Thursday, August 14, 2008

Day 13: Still catching up

On Sunday I had a nice lie in (much needed I'm sure). I rolled out around 10, and immediately into the Starbucks down the street to get my daily fix of internet news and nonsense. Vowing again to stay away from the toll road, I headed east towards the lake and took a nice local highway along the shore.

Graham says "Jesus would approve"
This eventually met up with the interstate (post toll section thankfully), which meant traffic. Sunday afternoon traffic going south into Chicago. My regiment of drinking as much water as I could was starting to catch up to me, as well as a slight irritation with the crowds of cars, so I took an exit looking for a bathroom. From here I decided to move towards the shore line again as I had heard the shore line road was interesting and goes right through downtown. This part of Chicago was pretty interesting, reminding me of a blend between northwest and southeast Portland.

Traffic began increasing as I approached the shore, which I realized was due to the giant public park the road I was on led to. A combination of traffic, stress of driving in an unknown city, and a renewed desire to use the restroom caused me to turn on what I thought was the correct road, but turned out to be one that ran parallel, with no way of connecting.

This began an adventure in navigating downtown Chicago trying to get on the right highway. Taking a wrong turn I eventually joined up with the correct route, however in the wrong direction. There must be some psychological effect that a full bladder has on the brain, because I was making some pretty poor judgment calls about turns and such. By this point, I was at the stage where had I been able to discover the proper logistics I would have used one of the empty bottles I had rattling around.

Once I was finally able to get on the shore line drive in the right direction, I decided to sacrifice my comfort in favor of not getting lost again. The road was nice, good speed and right on the lake; I was able to take in much of downtown Chicago at 60 mph.

Eventually, though, I was led into south Chicago. This is where my trip took a turn for the culturally interesting. I had this conversation with Graham, who helped me really flesh this out as he had the same general observations. Being from Portland, I hope to be a liberal and open person, and for the most part believe myself to be. However, with that in mind, the other element of being from Oregon is a lack of extreme economic diversity; for the most part, the state (at least the Portland metro area) has a range of middle class with few outliers on either side. Driving into south Chicago, I was abruptly thrown into a poor, predominantly African American community. In and of itself, not necessarily a threatening environment, but I was already lost (sort of) and quite out of my element. Against my intellectual self, I admit that I felt uncomfortable. I am unsure whether it was from expectaions and biases from what I've seen in popular media, a lack of personal experience in this kind of situation, or most likely a combination of the two. But the worst part was that I was frustrated in myself for succumbing to a fear that I know to be illogical. I know that the chances of anything adverse happening to me are low, and probably mostly equal no matter where I am, but I couldn't help but feel uneasy.

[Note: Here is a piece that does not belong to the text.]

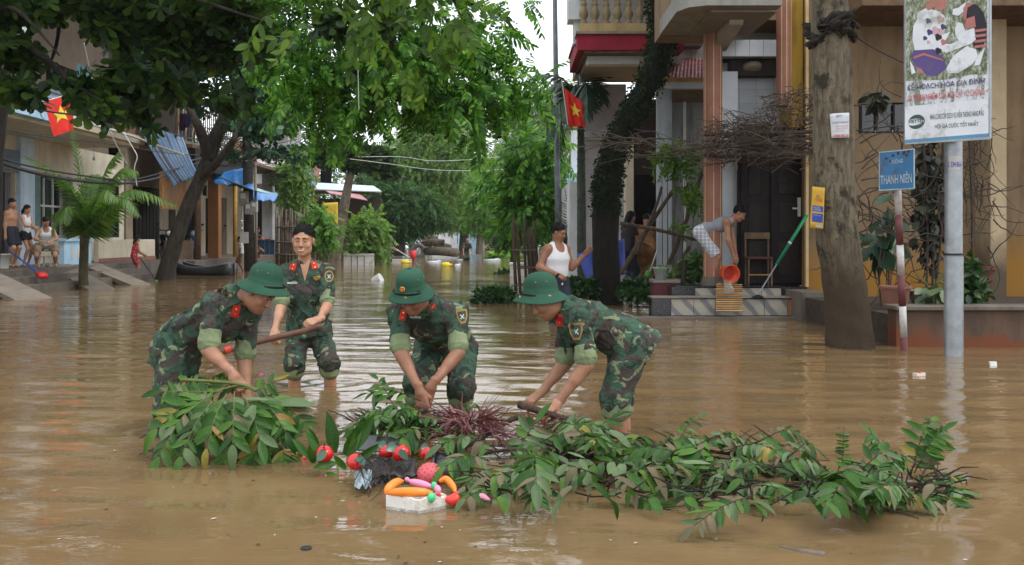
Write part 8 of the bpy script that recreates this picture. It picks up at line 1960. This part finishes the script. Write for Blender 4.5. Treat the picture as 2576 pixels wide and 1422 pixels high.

How do you combat those kinds of personal biases, when you know intellectually that they have no base? Putting yourself out there, out of your comfort zone, forcing yourself to confront your unease perhaps? I don't know the answer.

Needless to say, I found my way out of Chicago and into Indiana. This is where I had my first taste of the delicious institution known as White Castle. If what you want are tasty little burgers and fries, White Castle delivers. No frills or extras.

You provide compelling arguments.
I got out to Graham's around 9 (being in the Eastern time zone now). We went out to what is referred to as the "Oregon District" of Dayton, a street of shops and pubs that don't serve any Oregon beer. So why the name? Graham's housemates Bree and Ben postulated that it has something to do with the Oregon trail, and this district perhaps being a staging area. Probably the best explanation I heard. Despite not being from Oregon, the beer wasn't half bad for sure.

Monday we spent tromping around Dayton, visiting the Air Force Museum (very interesting), then heading out to Yellowsprings (the town Graham originally lived in when he first came to Ohio). The town is quite nice, but probably more suited for young families just settling down. We took a nice long "hike" through a nature preserve and rewarded ourselves with some beer (Stone Ruination IPA on tap!) and spinach dip.

On Tuesday, we began our journey north towards Cleveland...

Trip eh? Canadian
Kilometers eh? 6646
Music eh?
The Manchester Orchestra - Like a Virgin Losing a Child
Colour Revolt - EP
Lily Allen - Alright, Still

1 comment:

Anonymous said...

You have to pay attention to your gut reactions no matter where you go. Your natural feelings in strange neighborhoods are there for your survival. The fact that you are uneasy is not racist, it is human. If you did not honor your feelings and threw caution to the wind, you may be sorry and regret your naivety. That is not racist, it is acting wisely.